Le nove Muse e una
Se aprono uno spazio oltre la siepe all’infinito naufragare, i miei venti naviganti di rubrica approderanno su uno scoglio insolito. Qui una candela accesa in una stanza silenziosa ritaglia un cerchio luminoso a quelle tenebre. Qui due occhi adolescenti bruciano, fissi al centro della fiamma, vivendo dentro il sogno di Leopardi dieci, cento, mille volte l’infinito. Qui si consuma il primo gioco che rimanda a nove Muse e una.
Ho sempre avuto una passione intima per ciò che genera poesia, per ciò che partorisce canti all’universo, per la follia di un uomo innamorato della luna.
…e rimanere lì, aggrappati con i nostri occhi all’orizzonte.
Solo, però, che le cose accadono.
La gente vive e la gente muore. Bimbi nascono e altri stanno per venire al mondo.
Le campanelle suonano ad ogni ora e cambio classe e, ogni ora, si ricomincia tutto. Tutto daccapo. E tutto, tutto, è un ricostruire dalle fondamenta a colpi di fiducia e a tratti di poesia.
Perciò mi ostino a considerare i miei slanci come provenienti dalle Muse e non come generati da viscere profonde di cui ignoro consistenza, limiti e difetti.
Poi mi rendo conto che si tratta solo di aggiungere alla lista un nuovo nome.
Clio, Euterpe, Talia, Melpomene, Tersicore, Erato, Polimnia, Urania, Calliope avranno da oggi una compagna in più ed il suo nome è Viscere.
Le Muse, certo, hanno bei nomi.
Viscere, no.
Ma è solo un altro nome che dice anima.
Io sento l’anima fluire, arrimpicare, scalare, precipitarsi, rincorrere, aggrapparsi, scolpire, urlare, danzare, ricordare, ridere a crepapelle, strappare, cantare e disperarsi con coraggio, nella profondità delle mie viscere.
Dovrei saperla modellare questa parola e renderle l’onore che si merita a prescindere.
Tutti poeti siamo, nelle nostre viscere.
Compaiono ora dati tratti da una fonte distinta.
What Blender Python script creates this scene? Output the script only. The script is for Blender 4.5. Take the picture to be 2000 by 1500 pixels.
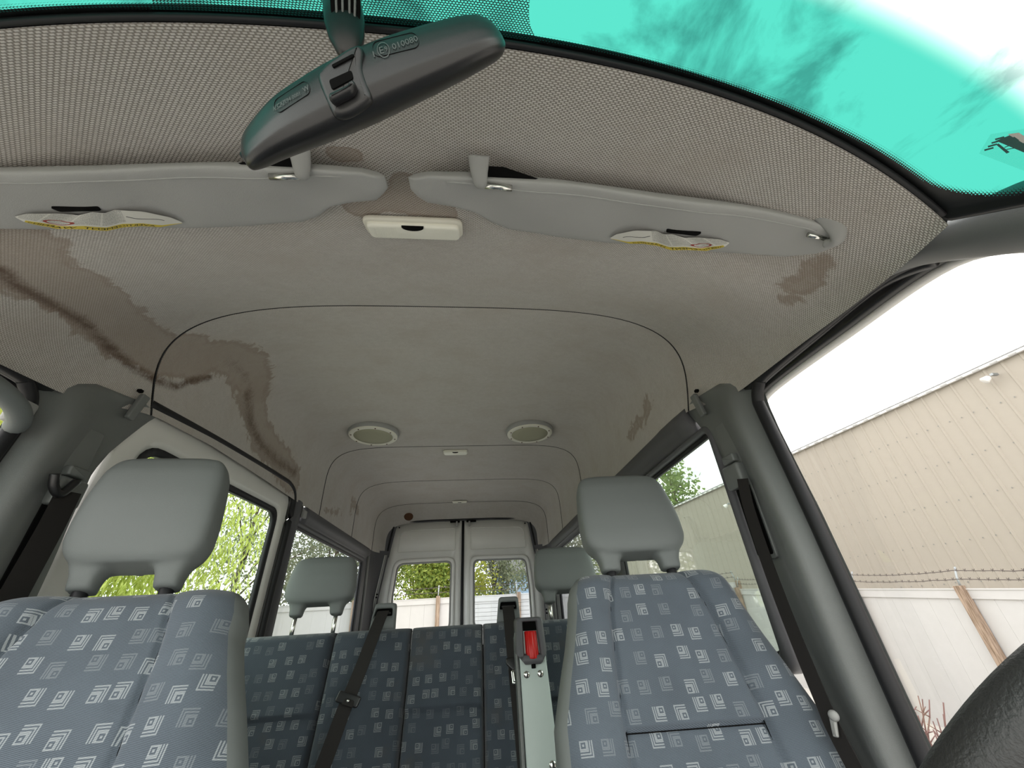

Tutti parole da dire abbiamo, che vengono da lì. Tutti abbiamo nodi in gola, forti, da sciogliere per bene. Tutti ansia da vendere, spiccioli di vita da barattare.
Abbiamo tutti un asfalto da percorrere a marcia bassa, sulla neve che si scioglie e il ghiaccio infido che sbanda il retrotreno.
Abbiamo tutti un divano su cui poggiare l’anatomia del nostro spirito quando fatichiamo.
Mi sembra che sia chiaro che le nostre anime sono innaffiate dallo stesso sangue. Che il vortice confuso che ci travolge tutti è messo in ordine dallo stesso colorato papillon al collo su camicia bianca e bretelle blu o rosse o gialle, a seconda dell’umore.
Tutti, mi pare, vogliamo essere scolpiti su solide fiancate di montagna e rimanere lì, aggrappati con i nostri occhi all’orizzonte.
Abbiamo tutti i nostri caos cosmici da rivedere e riplasmare ancora, fino alla consegna d’opera che rimarrà incompiuta; per quanto mi riguarda lo so già.
Ma non importa questo. Compiere cosa significa? Quando consegno è segno che ho finito e se le Muse mi accompagnano forse sarà il principio di un capolavoro.